Uitspraak
21.1627 WMO 15-PV
17 maart 2021, 20/3529 (aangevallen uitspraak)
Centrale Raad van Beroep
In deze zaak heeft de Centrale Raad van Beroep op 7 september 2022 uitspraak gedaan in hoger beroep tegen de beslissing van de rechtbank Midden-Nederland van 17 maart 2021. De appellante had een aanvraag ingediend voor ondersteuning op grond van de Wet maatschappelijke ondersteuning 2015 (Wmo 2015) op 30 december 2019. Het college van burgemeester en wethouders van Veenendaal heeft deze aanvraag afgewezen bij besluit van 16 januari 2020, wat na bezwaar is gehandhaafd op 24 augustus 2020. De rechtbank heeft het beroep van appellante tegen dit besluit ongegrond verklaard, waarbij zij heeft overwogen dat het college zorgvuldig onderzoek heeft verricht.

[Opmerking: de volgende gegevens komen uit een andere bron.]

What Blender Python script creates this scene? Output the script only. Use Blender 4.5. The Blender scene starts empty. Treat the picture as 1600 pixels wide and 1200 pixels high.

In hoger beroep heeft appellante betoogd dat er discrepanties waren in haar verklaringen over psychische klachten, wat volgens haar aanleiding had moeten geven voor een diepergaand onderzoek. De Centrale Raad van Beroep heeft dit betoog verworpen en bevestigd dat het college op de verklaringen van appellante, die in het bijzijn van een tolk zijn afgelegd, heeft mogen afgaan. De Raad oordeelde dat de rechtbank terecht heeft vastgesteld dat het college zorgvuldig te werk is gegaan en dat de onjuiste gespreksdatum die door de rechtbank werd vermeld, geen invloed heeft op de juistheid van het oordeel.
De Centrale Raad van Beroep heeft de aangevallen uitspraak bevestigd en er is geen aanleiding voor een proceskostenveroordeling. De uitspraak is openbaar gedaan en ondertekend door de griffier en de voorzitter van de meervoudige kamer.